For instance, Heather's Hi-8 video camera could have been of the helmet-mounted variety, thus enuring not only hands-free operation and a "you only see what she sees" point of view, but would also remedy the problem of her still filming the events by forgetting that the camera was still rolling.
More effective, however, would have been a greater use of the diary like passages that does occur once during the film. While the moment where Heather turns the camera on herself to record her terrified thoughts is quite unnerving (since we only see part of her wide-eyed, nearly petrified expression), I would have had an "after the fact" narrator read passages from her written diary.
Since the film gear was later discovered, her diary could have been as well, and reading entries from it while seeing the daytime footage would have had two effects. First, it would replace some of the repetitive, "Real World" bickering that eventually grows tiresome during such daylight scenes.
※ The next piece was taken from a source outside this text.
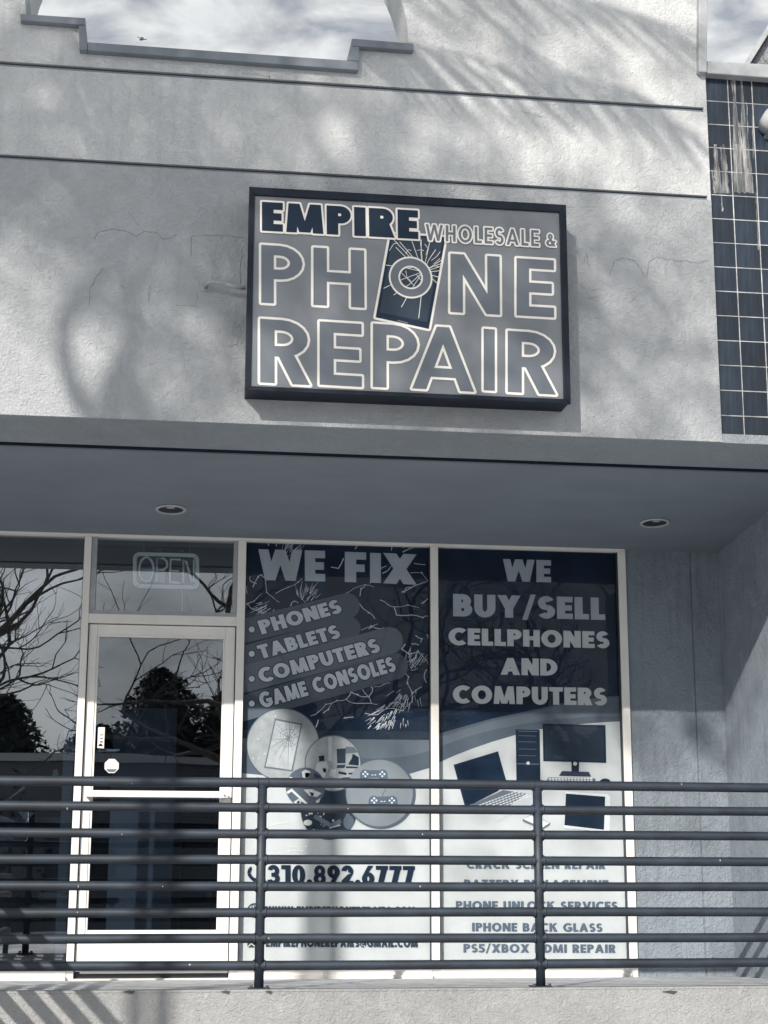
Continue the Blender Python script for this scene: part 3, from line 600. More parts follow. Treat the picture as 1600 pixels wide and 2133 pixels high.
polys = stroke(SP([(-3, -1), (-3, 1), (-2.2, 1)]), .003) + stroke(SP([(-1.4, -1), (-1.4, .8)]), .003) + stroke(SP([(-.6, -1), (-.6, 1), (.4, 1), (.7, .5), (.7, -1)]), .003) + \
    stroke(SP([(2.6, 1), (1.6, 1), (1.4, .3), (1.6, -.7), (2.6, -.7)]), .003) + stroke(SP([(2.6, 1), (2.6, -1.6), (1.6, -1.9)]), .003)
union_sheet('print', polys, yk - .0018, 'print_grey', st2)

# ---- interior
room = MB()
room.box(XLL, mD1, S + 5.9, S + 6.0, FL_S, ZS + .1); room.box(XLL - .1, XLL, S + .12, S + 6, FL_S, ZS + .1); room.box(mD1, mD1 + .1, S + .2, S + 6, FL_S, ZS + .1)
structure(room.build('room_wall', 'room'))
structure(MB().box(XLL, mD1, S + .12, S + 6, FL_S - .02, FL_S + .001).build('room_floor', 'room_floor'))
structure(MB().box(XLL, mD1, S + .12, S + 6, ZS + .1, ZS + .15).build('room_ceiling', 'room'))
Yp = S + 1.0
x0, x1, z0, z1 = pxrect(238, 1474, 352, 2060, Yp)
pn = thing('standing_board', 'tall grey board standing inside behind the door glass', 'board', ((x0 + x1) / 2, Yp, FL_S))
box('board', 'panel', pn, x0, x1, Yp, Yp + .03, FL_S + .04, z1, .003)
box('foot', 'dark_item', pn, x0 + .05, x1 - .05, Yp - .12, Yp + .15, FL_S + .001, FL_S + .039)
ct = thing('display_counter', 'dark display counter standing inside behind the left window', 'counter', (fx(40, 1800) - .3, S + 1.2, FL_S))
cxx = fx(40, 1800)
box('counter_body', 'room', ct, cxx - 1.6, cxx + .25, S + .9, S + 1.5, FL_S + .08, FL_S + .95)
box('counter_top', 'panel', ct, cxx - 1.65, cxx + .3, S + .86, S + 1.54, FL_S + .951, FL_S + .99, .004)
box('plinth', 'dark_item', ct, cxx - 1.55, cxx + .2, S + .95, S + 1.45, FL_S + .001, FL_S + .079)
for dx in (-1.1, -.5): box('drawer', 'panel', ct, cxx + dx - .25, cxx + dx + .25, S + .885, S + .899, FL_S + .5, FL_S + .85, .003)
def small(name, label, cat, px, py, Y, shp, m):
    c = at(px, py, Y); b = MB(); b.prism([(c.x + a, c.z + d) for a, d in shp], Y, Y + .03); o = b.build(name, m, None, .002); tag(o, label, cat); return o
small('paper_flyer', 'small bright folded flyer stuck low inside the left window', 'flyer', 54, 1702, S + .07, [(-.05, .035), (.055, .03), (.0, -.028)], 'pale_item')
small('paper_card', 'pale tilted card leaning inside the left window edge', 'card', 117, 1615, S + .08, [(-.02, .03), (.004, .038), (.014, .002), (-.008, -.015), (-.022, -.002)], 'pale_item')
o = MB().tube([at(-14, 1690, S + .3), at(52, 1640, S + .3)], .008, 8).build('curtain_rod', 'frame_grey'); tag(o, 'thin pale rod slanting behind the left window', 'rod')
o = MB().box(at(80, 1865, S + .5).x, at(128, 1865, S + .5).x, S + .5, S + .8, at(100, 1874, S + .5).z, at(100, 1860, S + .5).z); 
sh = thing('wall_shelf', 'grey shelf low inside the left window beside the door', 'shelf', (at(100, 1865, S + .5).x, S + .6, FL_S))
o.build('shelf_board', 'panel', sh)
b2 = MB().box(at(40, 1896, S + .5).x, at(128, 1896, S + .5).x, S + .5, S + .8, at(100, 1900, S + .5).z, at(100, 1888, S + .5).z).build('shelf_board', 'panel', sh)
box('upright', 'dark_item', sh, at(124, 1865, S + .5).x, at(127, 1865, S + .5).x, S + .52, S + .78, FL_S + .002, at(100, 1874, S + .5).z)
box('upright', 'dark_item', sh, at(84, 1865, S + .5).x, at(87, 1865, S + .5).x, S + .52, S + .78, FL_S + .002, at(100, 1900, S + .5).z)
# dark rack with pale goods behind the right half of the door
rk = thing('goods_rack', 'dark open rack with pale goods behind the right half of the door', 'rack', (at(410, 1800, S + 2).x, S + 2, FL_S))
ra, rb = at(380, 1800, S + 2).x, at(448, 1800, S + 2).x
for x in (ra, rb): box('upright', 'dark_item', rk, x - .015, x + .015, S + 1.9, S + 2.3, FL_S + .002, .75)
for z in (-.3, 0.05, .4, .74): box('shelf_board', 'dark_item', rk, ra, rb, S + 1.91, S + 2.29, z, z + .02)
for px, py, w, h, nm, lb in ((395, 1690, .05, .06, 'goods_box', 'small pale box on the upper shelf of the dark rack'), (392, 1760, .02, .05, 'goods_bottle', 'slim pale bottle on the middle shelf of the dark rack'), (438, 1870, .05, .12, 'goods_bag', 'crumpled clear bag hanging low beside the dark rack')):
    c = at(px, py, S + 1.95); z = min((-.28, .07, .42, .76), key=lambda q: abs(q - c.z)) if nm != 'goods_bag' else c.z
    q = MB().prism([(c.x - w / 2, z), (c.x + w / 2, z), (c.x + w * .42, z + h), (c.x - w * .40, z + h * .96)], S + 1.94, S + 2.02).build(nm, 'pale_item', None, .006); tag(q, lb, nm.split('_')[1])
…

Even better, however, it would have added another layer of novel-like creepiness to the film that would then even further accentuate the nighttime material (especially if it contained an ironic, but obviously incorrect optimism of how things would turn out).
Despite the film's daytime/nighttime split personality and the fact that the film's genuine frights occupy less than half of it, this is easily one of the creepiest pictures to come down the pike in years and features some of the truly scariest moments I've seen in a long time (which, quite surprisingly, are not accompanied by any traditional, scary music). The ending is one that's not only disturbing, but will also stick in your brain long after you leave the theater and will evoke goose bumps whenever you think of it.
With a little more creative work the film could have gone down in the annals of the horror genre's all-time best, but even considering its problems, this is an impressive debut for the filmmakers. And for those who prefer to let their imagination do the work and generate some genuinely frightening moments, you clearly won't go wrong with this film. We give "The Blair Witch Project" a 7 out of 10.